Now saying that. Because this was a one month project no one but me was concerned with the game running on mobile. So the game got hit by a handful of massive resource hogs. Some animators were sending character animations that were 3000x3000 per frame and there were 200 frames... double framed classical style. So in fact there were 2 frames per position. I spent easily a day cutting the frames down to 1/3, resizing the character to 200x500(still could go smaller, but I got complain from the product manager. It was his project).

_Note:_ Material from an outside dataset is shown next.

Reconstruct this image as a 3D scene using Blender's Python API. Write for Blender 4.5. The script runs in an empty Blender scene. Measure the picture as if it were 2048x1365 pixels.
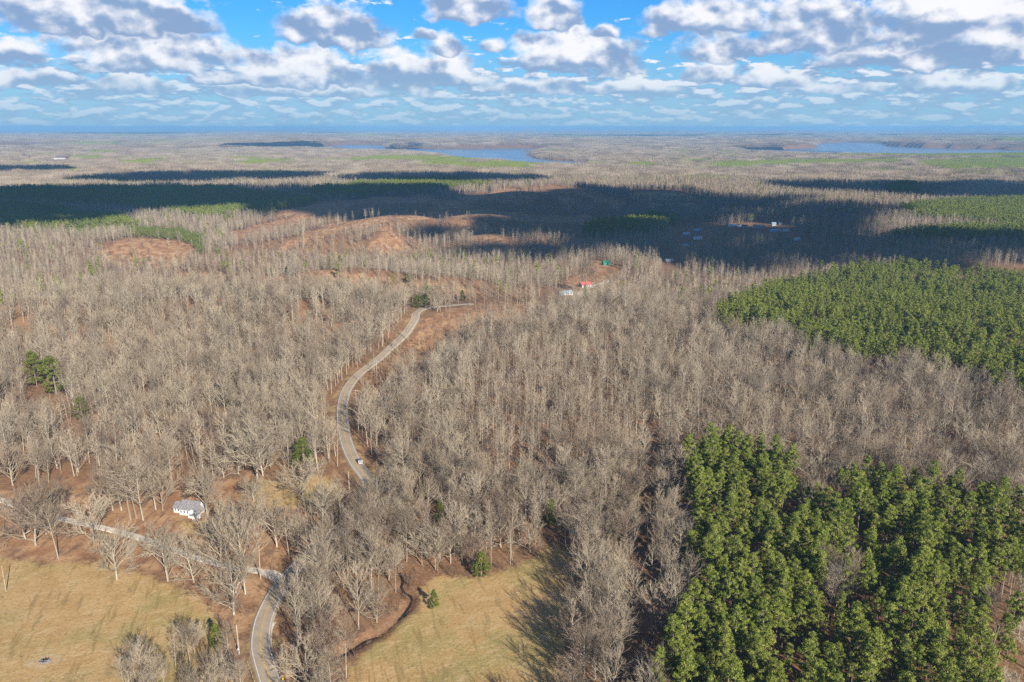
import bpy, math
import numpy as np
from mathutils import Vector
rad = math.radians
scene = bpy.context.scene
CAM_H = 140.0
F_PX = 1593.0            # focal length in pixels of a 2048 px wide frame
HOR_Y = 255.0            # row of the level horizon
PITCH = math.atan((682.5 - HOR_Y) / F_PX)
cam_d = bpy.data.cameras.new('camera'); cam = bpy.data.objects.new('camera', cam_d)
scene.collection.objects.link(cam); scene.camera = cam
cam_d.sensor_width = 36.0; cam_d.lens = 36.0 * F_PX / 2048.0
cam_d.clip_start = 1.0; cam_d.clip_end = 200000.0
cam.location = (0, 0, CAM_H); cam.rotation_euler = (math.pi / 2 - PITCH, 0, 0)

SUN_EL = rad(27.0); SUN_AZ = rad(180.0 - 28.0)       # azimuth clockwise from +Y: behind the camera, to the right
SUN = Vector((math.sin(SUN_AZ) * math.cos(SUN_EL), math.cos(SUN_AZ) * math.cos(SUN_EL), math.sin(SUN_EL)))
sun_d = bpy.data.lights.new('sun', 'SUN'); sun = bpy.data.objects.new('sun', sun_d)
scene.collection.objects.link(sun)
sun_d.energy = 5.0; sun_d.angle = rad(0.5); sun_d.color = (1.0, 0.93, 0.82)
sun.rotation_euler = SUN.to_track_quat('Z', 'Y').to_euler(); sun.location = (0, 0, 300)

vs = scene.view_settings
vs.view_transform = 'Standard'; vs.look = 'None'; vs.gamma = 1.0; vs.exposure = 0.76; vs.use_curve_mapping = False
cy = scene.cycles
cy.max_bounces = 4; cy.diffuse_bounces = 2; cy.glossy_bounces = 2; cy.transmission_bounces = 2
cy.transparent_max_bounces = 4; cy.volume_bounces = 1
cy.use_denoising = False
try: cy.denoiser = 'OPENIMAGEDENOISE'
except Exception: pass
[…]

The game also received a massive dump of sound effects. I really suggest for TBC putting on some good head phones. Turn up the volume and spend some time in each area listening to the sounds. They ended up using half the game total size. Really listen to the sounds of Lisa walking from grass to stone, from carpet to stone. Those muffling effects are reverb files, heck the construction files also used reverb files..
So TBC ran on mobile at a solid 30fps ish until the sounds were loaded.... then CocoonJS couldn't it anymore ... oh yeah. And Glitch also put on FPS drop, but it didn't matter at that point as all the sounds were being implement.
So except for memory issues. TBC didn't really have a problem with devices from late 2012 and including 2013 devices. My Acer A500 was a Tegra2 and the game ran pretty well on an iPad2. However my iPodTouch 4g didn't do so well
I however did avoid XML and instead used JSON and a custom in game scripting langauge.